4. Jesus was crucified outside the walls of Jerusalem, but close enough to the city walls for the people to read the plaque that was hung on His Cross (Jn 19:20). Jesus was condemned for blasphemy, a death penalty offense by stoning but also execution in being hung on a tree (Dt 21:22-23). Crucifixion was unknown to the people of God in this period, and when it was introduced by the Persians and later adopted by the Greeks and Romans, the people of God condemned the practice as too cruel. The reason the chief priests took Jesus to Pilate was because they did not have the power to condemn Him to death, and they wanted to have Jesus executed as a criminal, as an enemy of the Roman Empire and as one accursed under the law of Dt 21:22-23 to diminish His esteem in the eyes of the common people. In His crucifixion, Jesus took the covenant curse of Dt 21:22-23 upon Himself: Christ redeemed us from the curse of the Law by being cursed for our sake since scripture says: Anyone hanged is accursed, so that they blessing of Abraham might come to the gentiles in Christ Jesus, and so that we might receive the promised Spirit through faith (Gal 3:13).

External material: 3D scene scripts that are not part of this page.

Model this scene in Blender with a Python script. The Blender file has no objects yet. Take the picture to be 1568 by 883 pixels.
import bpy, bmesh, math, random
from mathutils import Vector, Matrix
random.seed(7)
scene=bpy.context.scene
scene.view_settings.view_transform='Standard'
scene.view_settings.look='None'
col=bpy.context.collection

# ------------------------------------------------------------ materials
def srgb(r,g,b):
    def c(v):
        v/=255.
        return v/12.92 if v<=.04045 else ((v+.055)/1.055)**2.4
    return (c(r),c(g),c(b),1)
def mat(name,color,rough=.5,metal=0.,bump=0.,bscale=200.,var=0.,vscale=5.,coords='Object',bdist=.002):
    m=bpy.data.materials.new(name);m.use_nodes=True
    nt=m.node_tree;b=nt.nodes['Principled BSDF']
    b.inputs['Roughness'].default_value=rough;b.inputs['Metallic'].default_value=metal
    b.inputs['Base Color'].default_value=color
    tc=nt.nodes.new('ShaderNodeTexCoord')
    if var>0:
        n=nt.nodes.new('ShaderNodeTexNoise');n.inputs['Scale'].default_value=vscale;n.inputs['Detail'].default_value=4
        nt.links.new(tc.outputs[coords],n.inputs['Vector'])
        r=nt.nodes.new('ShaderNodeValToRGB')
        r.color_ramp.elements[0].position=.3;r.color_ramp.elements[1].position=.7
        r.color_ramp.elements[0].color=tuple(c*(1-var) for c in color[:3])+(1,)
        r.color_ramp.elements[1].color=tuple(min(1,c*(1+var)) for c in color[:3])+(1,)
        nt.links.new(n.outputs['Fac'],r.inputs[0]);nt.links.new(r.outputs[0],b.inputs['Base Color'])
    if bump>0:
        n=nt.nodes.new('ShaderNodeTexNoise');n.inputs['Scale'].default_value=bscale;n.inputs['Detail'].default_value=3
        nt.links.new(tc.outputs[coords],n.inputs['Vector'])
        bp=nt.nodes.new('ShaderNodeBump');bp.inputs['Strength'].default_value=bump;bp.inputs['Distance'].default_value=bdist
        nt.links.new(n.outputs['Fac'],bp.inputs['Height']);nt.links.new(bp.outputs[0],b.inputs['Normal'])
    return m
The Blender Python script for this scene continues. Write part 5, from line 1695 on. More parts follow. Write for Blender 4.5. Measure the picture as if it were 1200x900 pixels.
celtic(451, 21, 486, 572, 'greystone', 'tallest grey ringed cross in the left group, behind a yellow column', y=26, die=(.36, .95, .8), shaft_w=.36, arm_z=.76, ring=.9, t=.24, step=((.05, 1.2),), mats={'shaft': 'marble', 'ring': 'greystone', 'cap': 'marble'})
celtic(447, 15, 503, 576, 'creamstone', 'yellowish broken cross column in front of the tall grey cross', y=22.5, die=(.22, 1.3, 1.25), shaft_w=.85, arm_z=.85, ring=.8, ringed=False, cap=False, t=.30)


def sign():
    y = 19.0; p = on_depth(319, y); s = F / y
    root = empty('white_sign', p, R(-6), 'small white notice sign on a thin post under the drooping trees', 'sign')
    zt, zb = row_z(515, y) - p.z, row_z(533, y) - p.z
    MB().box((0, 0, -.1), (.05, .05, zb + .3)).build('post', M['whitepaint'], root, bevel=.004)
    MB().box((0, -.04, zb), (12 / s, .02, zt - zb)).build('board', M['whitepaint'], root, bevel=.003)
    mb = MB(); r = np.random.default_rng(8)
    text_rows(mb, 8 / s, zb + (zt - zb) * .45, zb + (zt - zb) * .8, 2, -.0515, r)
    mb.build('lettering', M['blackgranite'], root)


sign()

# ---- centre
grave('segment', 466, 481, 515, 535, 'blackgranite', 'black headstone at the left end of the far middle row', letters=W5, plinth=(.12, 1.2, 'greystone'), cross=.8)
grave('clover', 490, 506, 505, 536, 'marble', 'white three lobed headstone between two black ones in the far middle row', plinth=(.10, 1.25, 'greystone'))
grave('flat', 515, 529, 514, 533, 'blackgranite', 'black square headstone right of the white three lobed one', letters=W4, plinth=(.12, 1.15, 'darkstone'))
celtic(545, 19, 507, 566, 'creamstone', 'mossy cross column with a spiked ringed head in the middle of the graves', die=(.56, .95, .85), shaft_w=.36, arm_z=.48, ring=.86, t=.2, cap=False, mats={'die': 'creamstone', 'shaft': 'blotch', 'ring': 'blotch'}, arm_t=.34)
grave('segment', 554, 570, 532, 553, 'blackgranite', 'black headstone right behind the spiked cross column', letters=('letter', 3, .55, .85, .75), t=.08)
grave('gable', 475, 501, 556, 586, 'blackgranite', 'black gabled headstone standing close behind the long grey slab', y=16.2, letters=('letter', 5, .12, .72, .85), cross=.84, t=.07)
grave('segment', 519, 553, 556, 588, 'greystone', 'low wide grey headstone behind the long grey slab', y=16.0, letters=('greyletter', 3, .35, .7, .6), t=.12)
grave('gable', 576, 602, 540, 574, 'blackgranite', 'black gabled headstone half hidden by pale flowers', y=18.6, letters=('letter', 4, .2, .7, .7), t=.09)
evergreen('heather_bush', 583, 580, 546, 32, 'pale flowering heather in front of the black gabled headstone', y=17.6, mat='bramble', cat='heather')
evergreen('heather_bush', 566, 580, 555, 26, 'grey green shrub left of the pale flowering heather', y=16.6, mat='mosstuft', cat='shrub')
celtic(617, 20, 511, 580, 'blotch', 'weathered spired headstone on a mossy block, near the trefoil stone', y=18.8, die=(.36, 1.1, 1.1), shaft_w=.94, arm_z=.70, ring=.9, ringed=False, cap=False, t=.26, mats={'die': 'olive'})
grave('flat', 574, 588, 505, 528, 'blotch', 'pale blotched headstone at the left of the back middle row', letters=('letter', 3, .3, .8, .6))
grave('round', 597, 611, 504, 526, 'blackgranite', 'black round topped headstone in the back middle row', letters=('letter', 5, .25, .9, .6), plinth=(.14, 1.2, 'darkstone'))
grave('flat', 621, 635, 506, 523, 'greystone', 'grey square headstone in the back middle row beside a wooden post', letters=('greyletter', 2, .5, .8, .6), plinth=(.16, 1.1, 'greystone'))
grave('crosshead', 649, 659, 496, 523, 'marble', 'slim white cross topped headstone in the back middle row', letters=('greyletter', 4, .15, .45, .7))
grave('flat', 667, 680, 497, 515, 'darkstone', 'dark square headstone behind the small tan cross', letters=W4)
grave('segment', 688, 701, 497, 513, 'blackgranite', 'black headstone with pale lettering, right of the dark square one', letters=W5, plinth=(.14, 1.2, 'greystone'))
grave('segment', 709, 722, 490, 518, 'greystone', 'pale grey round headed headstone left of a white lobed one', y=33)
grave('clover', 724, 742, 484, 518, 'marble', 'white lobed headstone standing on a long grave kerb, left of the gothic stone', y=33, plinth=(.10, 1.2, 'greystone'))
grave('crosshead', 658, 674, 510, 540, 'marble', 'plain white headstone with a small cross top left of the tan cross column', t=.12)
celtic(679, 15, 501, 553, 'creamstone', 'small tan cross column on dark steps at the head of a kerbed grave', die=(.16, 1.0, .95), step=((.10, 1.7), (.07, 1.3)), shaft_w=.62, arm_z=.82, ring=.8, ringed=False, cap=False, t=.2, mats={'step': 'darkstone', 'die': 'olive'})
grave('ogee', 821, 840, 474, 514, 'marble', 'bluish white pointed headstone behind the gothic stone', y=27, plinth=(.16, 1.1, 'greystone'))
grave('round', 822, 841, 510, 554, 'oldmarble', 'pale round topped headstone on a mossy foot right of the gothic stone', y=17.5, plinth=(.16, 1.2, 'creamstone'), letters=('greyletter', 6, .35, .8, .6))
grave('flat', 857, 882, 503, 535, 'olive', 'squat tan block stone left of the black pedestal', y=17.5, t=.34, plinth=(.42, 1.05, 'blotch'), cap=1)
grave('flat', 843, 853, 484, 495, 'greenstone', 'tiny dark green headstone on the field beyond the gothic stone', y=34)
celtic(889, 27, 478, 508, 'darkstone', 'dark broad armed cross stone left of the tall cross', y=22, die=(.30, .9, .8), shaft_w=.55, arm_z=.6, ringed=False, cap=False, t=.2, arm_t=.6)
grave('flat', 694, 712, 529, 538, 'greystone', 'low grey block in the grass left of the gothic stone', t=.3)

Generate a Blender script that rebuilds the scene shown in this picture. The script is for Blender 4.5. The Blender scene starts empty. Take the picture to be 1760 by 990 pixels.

5. The High Court became the prototype for the Great Sanhedrin in Jerusalem (JPS Commentary: Deuteronomy, page 163; also see 2 Chr 19:8-11).
6. King Herod the Great was not accepted as a legitimate king of Israel by faithful Jews because he was not an Israelite. Herod was the son of Antipater, an Idumaean (Greek for Edom) descendant of Esau (Gen 36:9) and not of Jacob/Israel (Antiquities of the Jews, 14.1.3; 14.7.3). Josephus records that when Herod's grandson, Agrippa I, reading aloud from the Deuteronomic Code at a public ceremony, read this part of the Law of King before the people, he burst into tears. It was probably a contrived moment to gain the people's sympathy, and it worked because the crowd shouted "you are our brother!"
7. See 1 Sam 9:16-17; 10:20-24; 16:1-13; 1 Kng 11:29-39; 2 Kng 9:1-13; Hos 8:4.